Our real-world gaming testing comes from the in-game benchmarks of Call of Duty: Modern Warfare 3, Cyberpunk 2077, and F1 2024. These three games—all benchmarked at the system’s full HD (1080p or 1200p native) resolution—represent competitive shooter, open-world, and simulation games, respectively. If the screen is capable of a higher resolution, we rerun the tests at the QHD equivalent of 1440p or 1600p. Each game runs at two sets of graphics settings per resolution for up to four runs total on each game.
We run the Call of Duty benchmark at the Minimum graphics preset—aimed at maximizing frame rates to test display refresh rates—and again at the Extreme preset. Our Cyberpunk 2077 test settings aim to push PCs fully, so we run it on the Ultra graphics preset and again at the all-out Ray Tracing Overdrive preset without DLSS or FSR. Finally, F1 represents our DLSS effectiveness (or FSR on AMD systems) test, demonstrating a GPU’s capacity for frame-boosting upscaling technologies. The capacity of these frame-rate boosts changes with the version of frame-generation tech available, with DLSS 2 and 3 stitching in one AI-generated frame for every originally rendered frame, and the latest DLSS 4 inserting up to three additional frames. (FSR can generate up to four new frames per original, while XeSS can only stitch in one new frame per original frame.)
In the 3DMark tests, the Razer Blade 18 leveraged the best-in-class RTX 5090 laptop graphics to jaw-dropping scores, frequently exceeding even top-rated machines like the Alienware 18 and the 16-inch Razer Blade, which both had the same Nvidia RTX 5090 laptop GPU inside. These three systems battled for first place throughout our pure graphics-rendering tests, showing that the Blade 18 successfully kept pace with much larger machines.
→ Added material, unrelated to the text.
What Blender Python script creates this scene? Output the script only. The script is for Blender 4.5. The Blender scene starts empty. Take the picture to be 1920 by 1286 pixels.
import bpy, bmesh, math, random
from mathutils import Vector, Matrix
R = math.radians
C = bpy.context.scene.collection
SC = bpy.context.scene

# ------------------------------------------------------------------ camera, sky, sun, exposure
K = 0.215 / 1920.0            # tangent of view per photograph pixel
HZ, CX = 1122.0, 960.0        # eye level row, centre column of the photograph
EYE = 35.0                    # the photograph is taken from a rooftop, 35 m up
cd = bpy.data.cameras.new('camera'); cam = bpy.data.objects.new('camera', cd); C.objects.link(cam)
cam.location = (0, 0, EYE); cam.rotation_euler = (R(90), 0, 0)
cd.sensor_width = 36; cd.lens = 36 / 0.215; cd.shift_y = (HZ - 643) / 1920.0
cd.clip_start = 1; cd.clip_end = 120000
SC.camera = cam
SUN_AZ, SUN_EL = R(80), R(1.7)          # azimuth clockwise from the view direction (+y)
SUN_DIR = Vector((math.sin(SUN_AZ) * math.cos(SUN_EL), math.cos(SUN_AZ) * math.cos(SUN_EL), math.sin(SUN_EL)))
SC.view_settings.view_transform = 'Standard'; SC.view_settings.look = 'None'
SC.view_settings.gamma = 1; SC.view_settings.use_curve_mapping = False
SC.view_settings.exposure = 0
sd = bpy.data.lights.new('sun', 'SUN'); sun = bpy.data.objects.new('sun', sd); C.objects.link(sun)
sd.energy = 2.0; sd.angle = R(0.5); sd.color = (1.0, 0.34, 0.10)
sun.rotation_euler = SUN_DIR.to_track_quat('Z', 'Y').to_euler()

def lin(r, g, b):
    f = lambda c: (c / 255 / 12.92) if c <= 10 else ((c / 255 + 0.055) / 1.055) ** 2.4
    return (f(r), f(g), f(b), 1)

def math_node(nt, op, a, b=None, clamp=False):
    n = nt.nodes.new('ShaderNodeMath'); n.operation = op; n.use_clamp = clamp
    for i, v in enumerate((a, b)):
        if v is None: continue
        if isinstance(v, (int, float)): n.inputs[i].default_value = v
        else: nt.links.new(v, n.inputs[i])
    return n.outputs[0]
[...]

But the Razer Blade 18’s advantage over the step-down 5080 systems was even more telling. These weren’t small gains in performance; this lesser GPU was a whole level below the 5090. This discrepancy showed most sharply in the true gaming benchmarks, where the Razer Blade 18 often pushed 10 to 15 (sometimes 20 to 30) more frames per second than the 5080 machines. In most of these tests, the less thermally constrained Alienware took the lead, but the differences were often in the single digits at triple-digit frame rates.
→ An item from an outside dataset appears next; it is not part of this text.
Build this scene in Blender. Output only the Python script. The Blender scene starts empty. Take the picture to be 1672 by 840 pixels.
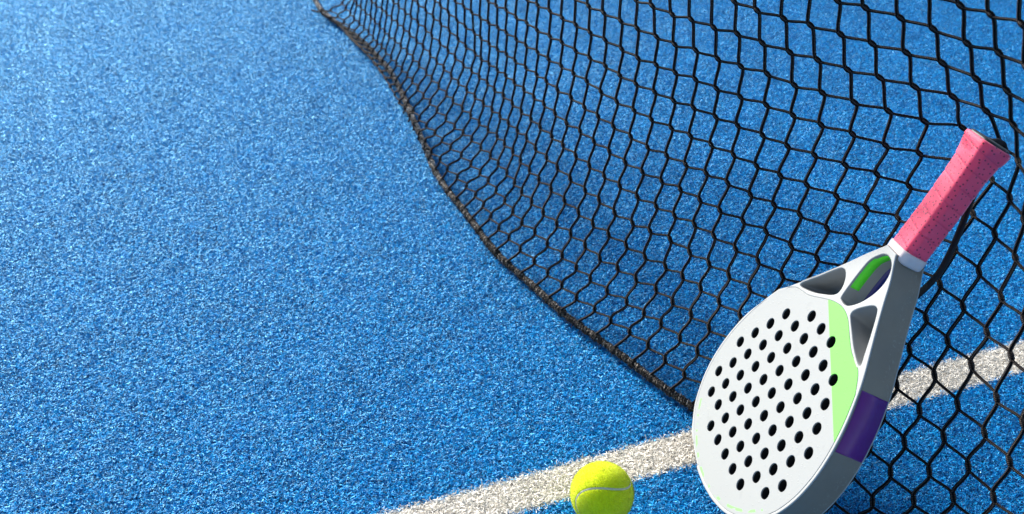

Oh, and that dual-mode display that drops the resolution to 1200p to boost the peak refresh rate to 440Hz? That was far less reliable. When I ran the same benchmarks in this low-res/high-refresh mode, I didn’t see any drastic performance improvement. I actually saw max frame rates drop in our benchmarking titles.
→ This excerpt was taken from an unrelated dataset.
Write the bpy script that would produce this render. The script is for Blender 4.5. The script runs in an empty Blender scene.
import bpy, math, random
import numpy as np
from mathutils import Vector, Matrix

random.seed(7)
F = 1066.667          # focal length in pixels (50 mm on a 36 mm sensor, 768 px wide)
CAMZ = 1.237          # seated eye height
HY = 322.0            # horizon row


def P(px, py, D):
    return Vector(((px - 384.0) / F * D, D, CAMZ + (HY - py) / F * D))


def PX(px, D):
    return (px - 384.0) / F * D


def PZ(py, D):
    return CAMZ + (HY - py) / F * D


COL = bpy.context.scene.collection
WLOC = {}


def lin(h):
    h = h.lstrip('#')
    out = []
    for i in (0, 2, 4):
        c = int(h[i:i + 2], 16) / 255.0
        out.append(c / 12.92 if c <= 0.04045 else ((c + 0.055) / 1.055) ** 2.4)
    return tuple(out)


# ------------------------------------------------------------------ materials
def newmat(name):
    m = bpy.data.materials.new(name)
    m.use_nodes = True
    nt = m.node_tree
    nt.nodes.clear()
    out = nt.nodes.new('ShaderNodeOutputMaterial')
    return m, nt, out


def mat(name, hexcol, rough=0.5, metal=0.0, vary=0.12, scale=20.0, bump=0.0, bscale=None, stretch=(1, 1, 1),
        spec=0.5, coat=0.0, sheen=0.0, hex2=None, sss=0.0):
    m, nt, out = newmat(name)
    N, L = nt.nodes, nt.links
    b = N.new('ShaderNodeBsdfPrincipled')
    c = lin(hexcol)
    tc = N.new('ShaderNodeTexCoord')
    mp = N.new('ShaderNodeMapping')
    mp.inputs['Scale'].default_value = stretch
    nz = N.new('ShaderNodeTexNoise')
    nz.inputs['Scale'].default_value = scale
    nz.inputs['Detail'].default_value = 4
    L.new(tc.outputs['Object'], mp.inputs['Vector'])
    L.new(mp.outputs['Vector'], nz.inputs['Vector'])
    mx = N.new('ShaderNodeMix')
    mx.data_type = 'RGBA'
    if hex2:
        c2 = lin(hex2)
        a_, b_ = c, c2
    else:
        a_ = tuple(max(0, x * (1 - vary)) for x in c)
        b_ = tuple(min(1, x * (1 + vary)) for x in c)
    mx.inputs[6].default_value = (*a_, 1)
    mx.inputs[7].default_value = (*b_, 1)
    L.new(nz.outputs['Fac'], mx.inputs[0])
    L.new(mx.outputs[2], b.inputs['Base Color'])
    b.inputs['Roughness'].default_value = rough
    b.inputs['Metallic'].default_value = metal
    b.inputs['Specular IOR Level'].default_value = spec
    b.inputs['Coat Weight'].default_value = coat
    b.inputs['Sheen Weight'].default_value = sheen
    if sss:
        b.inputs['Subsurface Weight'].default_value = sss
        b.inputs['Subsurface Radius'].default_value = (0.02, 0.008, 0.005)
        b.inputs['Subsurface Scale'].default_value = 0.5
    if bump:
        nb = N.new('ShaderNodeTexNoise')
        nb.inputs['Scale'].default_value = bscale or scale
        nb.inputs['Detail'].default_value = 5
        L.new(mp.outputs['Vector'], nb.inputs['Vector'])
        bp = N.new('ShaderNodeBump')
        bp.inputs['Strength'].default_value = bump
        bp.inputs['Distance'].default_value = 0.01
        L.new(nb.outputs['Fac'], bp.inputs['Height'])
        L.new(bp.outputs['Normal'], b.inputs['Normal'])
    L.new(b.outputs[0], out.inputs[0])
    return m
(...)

This dual-mode display is a specialized feature specifically for gamers playing low-resolution games in a competitive setting; think Counter‑Strike 2, Rainbow Six Siege, or Fortnite. To get anywhere close to 440 frames per second, you must reduce the resolution and detail settings close to, or to, their minimums. For anything else, the hassle of switching screen modes and then navigating on the 18-inch screen in crummy low resolution doesn’t actually have any benefit.